The first part of the implementation is not so easy. When defining a variable in the VariableFragment, the system has so far checked whether a variable with the name does not yet exist and then creates the variable.
private void handleVar(ProcessContext context) {
Environment environment = context.getEnvironment();
if (environment.checkVariable(name)) {
throw new ProcessException("variable " + name + " must not exist", node);
}
environment.createVariable(name, expression.evaluateToObject(context));
}
A VariableEnvironment cannot simply be created here because a VariableEnvironment may already have been created by a previous Var Directive. In this case, the second variable must not create a new scope, but must use the variable context of the first. In the other case, the template snippet <#var result=1><#var result=1> would not generate an error.
The problem can be solved with an init field in the VariableFragment, which is set for the the first instance that occurs in a block.
private void handleVar(ProcessContext context) {
Environment environment = context.getEnvironment();
if (init.get()) {
environment = new VariableEnvironment(environment);
context.setEnvironment(environment);
}
if (environment.checkVariable(name)) {
throw new ProcessException("variable " + name + " must not exist", node);
}
environment.createVariable(name, expression.evaluateToObject(context));
}
The field can then be used in the handleVar method to create a VariableEnvironment. Now only the init field needs to be set in the VariableFragment and the implementation of the feature is complete.
In fact, the implementation was finished at this point. But something struck me when I was formulating the previous paragraph.
The optimize method is used in the directives to optimize blocks. Where the list of Fragment instances is empty, an empty Fragment was inserted with ConstantFragment.EMPTY; if there is a single Fragment in the list, this element was returned directly. If there are several fragments in the list, these are inserted into a BlockFragment and this is returned.

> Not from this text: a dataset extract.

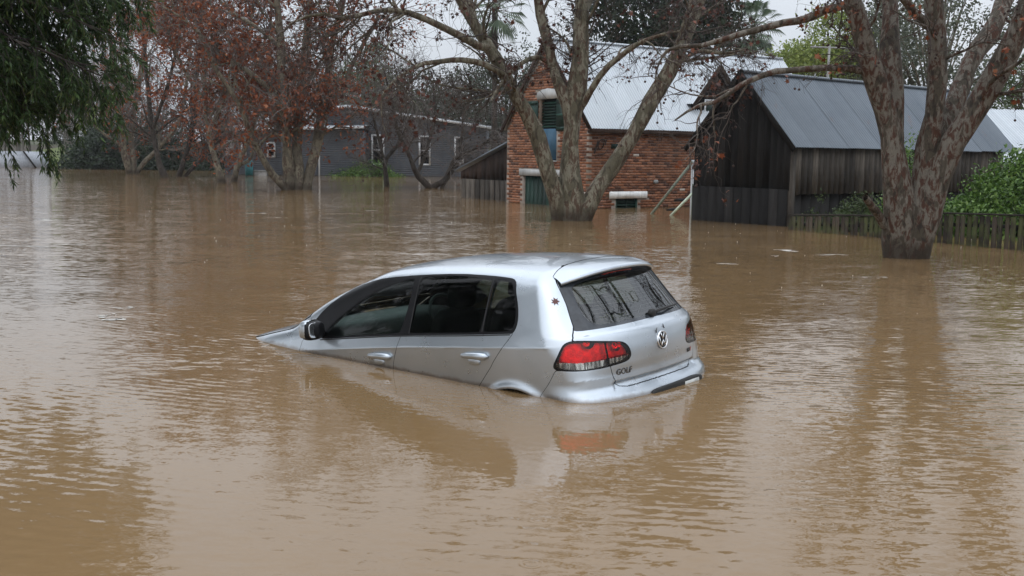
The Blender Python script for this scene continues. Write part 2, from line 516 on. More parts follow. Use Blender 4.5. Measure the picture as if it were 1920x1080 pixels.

public static Fragment optimizeWithVariableContext(List<Fragment> fragments) {
return switch (fragments.size()) {
case 0 -> ConstantFragment.EMPTY;
case 1 -> activateVariableContext(fragments).getFirst();
default -> new BlockFragment(activateVariableContext(fragments));
};
}
public static List<Fragment> activateVariableContext(List<Fragment> input) {
input.stream().filter(VarVariableFragment.class::isInstance).map(VarVariableFragment.class::cast)
.findFirst().ifPresent(fragment -> fragment.init().set(true));
return input;
}
The modified optimize method optimizeWithVariableContext shown here should be used at the points where the first VariableFragment in the list should have the init field set.
However, a simpler solution can be chosen here. If the list of Fragment instances contains a variable definition, then a new VariableBlockFragment can be used instead of a BlockFragment. This creates a VariableEnvironment at the start of a block and removes it again at the end. This eliminates the logic for handling the VariableEnvironment in all other fragments.
public static Fragment optimizeWithVariableContext(List<Fragment> fragments) {
boolean containsVar = isContainsVar(fragments);
return switch (fragments.size()) {
case 0 -> ConstantFragment.EMPTY;
case 1 -> containsVar ? ConstantFragment.EMPTY : fragments.getFirst();
default -> containsVar ? new VariableBlockFragment(fragments) : new BlockFragment(fragments);
};
}
The modified optimizeWithVariableContext contains a further optimization. If the list contains only one element and this is a variable definition, it is discarded as the variable can never be used in the block. If there is more than one element, either a VariableBlockFragment or a BlockFragment is returned, depending on the containsVar flag.
This means that the use of variables in the new FreshMarker version 1.9.0 has been revised not once but twice.